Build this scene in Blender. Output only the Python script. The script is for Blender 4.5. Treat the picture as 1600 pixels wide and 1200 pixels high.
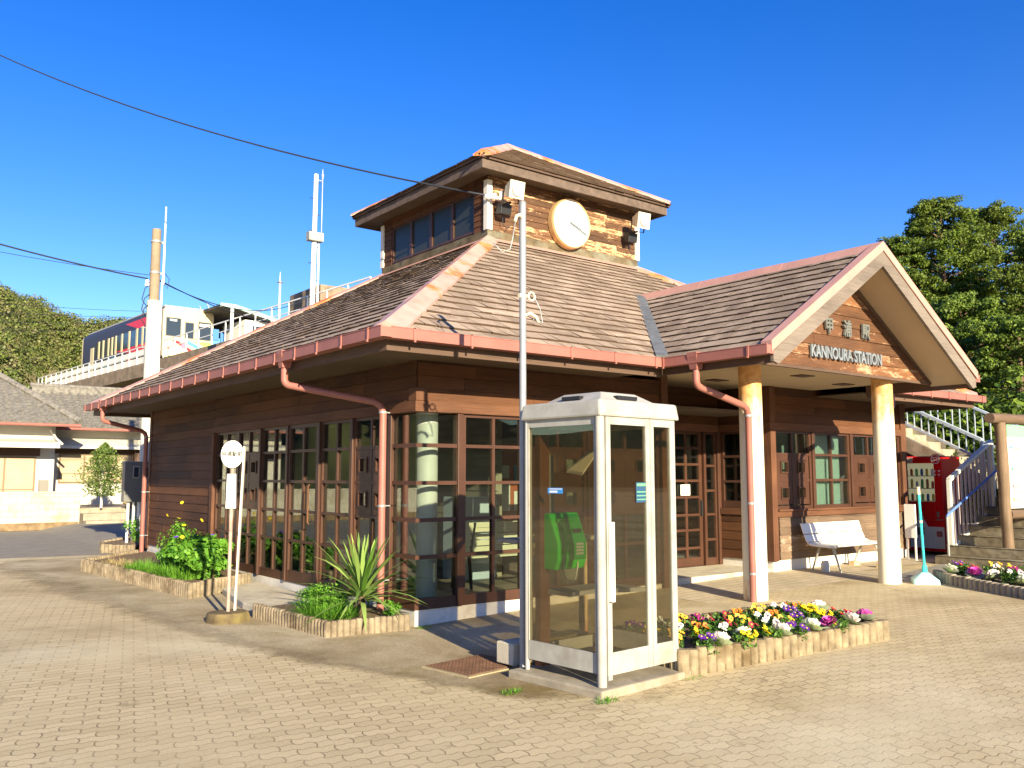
import bpy, math, random
import numpy as np
from mathutils import Vector, Matrix
random.seed(7); RNG = np.random.default_rng(7)
for o in list(bpy.data.objects): bpy.data.objects.remove(o)
SC = bpy.context.scene
COL = SC.collection
R = math.radians
# ------------------------------------------------------------------ camera
cd = bpy.data.cameras.new("camera"); cam = bpy.data.objects.new("camera", cd); COL.objects.link(cam)
cam.location = (-5.159, -8.394, 1.64)
cam.rotation_euler = (R(90 + 5.946), 0, -R(37.743))
cd.sensor_width = 36; cd.lens = 1376.36 / 1600 * 36; cd.clip_end = 3000; cd.clip_start = .05
SC.camera = cam
# ------------------------------------------------------------------ light
SUN = Vector((-0.70, -3.10, 1.0)).normalized()
sun_el = math.asin(SUN.z); sun_rot = math.atan2(SUN.x, SUN.y)
W = bpy.data.worlds.new("World"); SC.world = W; W.use_nodes = True
nt = W.node_tree; nt.nodes.clear()
out = nt.nodes.new("ShaderNodeOutputWorld"); bg = nt.nodes.new("ShaderNodeBackground")
sky = nt.nodes.new("ShaderNodeTexSky"); sky.sky_type = 'NISHITA'; sky.sun_disc = False
sky.sun_elevation = sun_el; sky.sun_rotation = sun_rot; sky.air_density = 1.0; sky.dust_density = .3; sky.ozone_density = 3.0
hs = nt.nodes.new("ShaderNodeHueSaturation"); hs.inputs['Saturation'].default_value = 1.37; hs.inputs['Hue'].default_value = .523
nt.links.new(sky.outputs[0], hs.inputs['Color']); nt.links.new(hs.outputs[0], bg.inputs[0])
bg.inputs[1].default_value = .10
nt.links.new(bg.outputs[0], out.inputs[0])
sl = bpy.data.lights.new("sun", 'SUN'); sl.energy = 5.0; sl.angle = R(.53); sl.color = (1.0, .87, .62)
so = bpy.data.objects.new("sun", sl); COL.objects.link(so); so.rotation_euler = SUN.to_track_quat('Z', 'Y').to_euler(); so.location = (-20, -60, 30)
SC.view_settings.view_transform = 'Standard'; SC.view_settings.look = 'None'; SC.view_settings.exposure = 1.27; SC.view_settings.gamma = 1
SC.render.resolution_x = 1024; SC.render.resolution_y = 768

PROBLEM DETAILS
Repeat the data exactly, without the pictures.

EXERCISE ANSWER
Build this scene in Blender. Output only the Python script. The script is for Blender 4.5. Treat the picture as 1600 pixels wide and 1200 pixels high.
import bpy, math, random
import numpy as np
from mathutils import Vector, Matrix
random.seed(7); RNG = np.random.default_rng(7)
for o in list(bpy.data.objects): bpy.data.objects.remove(o)
SC = bpy.context.scene
COL = SC.collection
R = math.radians
# ------------------------------------------------------------------ camera
cd = bpy.data.cameras.new("camera"); cam = bpy.data.objects.new("camera", cd); COL.objects.link(cam)
cam.location = (-5.159, -8.394, 1.64)
cam.rotation_euler = (R(90 + 5.946), 0, -R(37.743))
cd.sensor_width = 36; cd.lens = 1376.36 / 1600 * 36; cd.clip_end = 3000; cd.clip_start = .05
SC.camera = cam
# ------------------------------------------------------------------ light
SUN = Vector((-0.70, -3.10, 1.0)).normalized()
sun_el = math.asin(SUN.z); sun_rot = math.atan2(SUN.x, SUN.y)
W = bpy.data.worlds.new("World"); SC.world = W; W.use_nodes = True
nt = W.node_tree; nt.nodes.clear()
out = nt.nodes.new("ShaderNodeOutputWorld"); bg = nt.nodes.new("ShaderNodeBackground")
sky = nt.nodes.new("ShaderNodeTexSky"); sky.sky_type = 'NISHITA'; sky.sun_disc = False
sky.sun_elevation = sun_el; sky.sun_rotation = sun_rot; sky.air_density = 1.0; sky.dust_density = .3; sky.ozone_density = 3.0
hs = nt.nodes.new("ShaderNodeHueSaturation"); hs.inputs['Saturation'].default_value = 1.37; hs.inputs['Hue'].default_value = .523
nt.links.new(sky.outputs[0], hs.inputs['Color']); nt.links.new(hs.outputs[0], bg.inputs[0])
bg.inputs[1].default_value = .10
nt.links.new(bg.outputs[0], out.inputs[0])
sl = bpy.data.lights.new("sun", 'SUN'); sl.energy = 5.0; sl.angle = R(.53); sl.color = (1.0, .87, .62)
so = bpy.data.objects.new("sun", sl); COL.objects.link(so); so.rotation_euler = SUN.to_track_quat('Z', 'Y').to_euler(); so.location = (-20, -60, 30)
SC.view_settings.view_transform = 'Standard'; SC.view_settings.look = 'None'; SC.view_settings.exposure = 1.27; SC.view_settings.gamma = 1
SC.render.resolution_x = 1024; SC.render.resolution_y = 768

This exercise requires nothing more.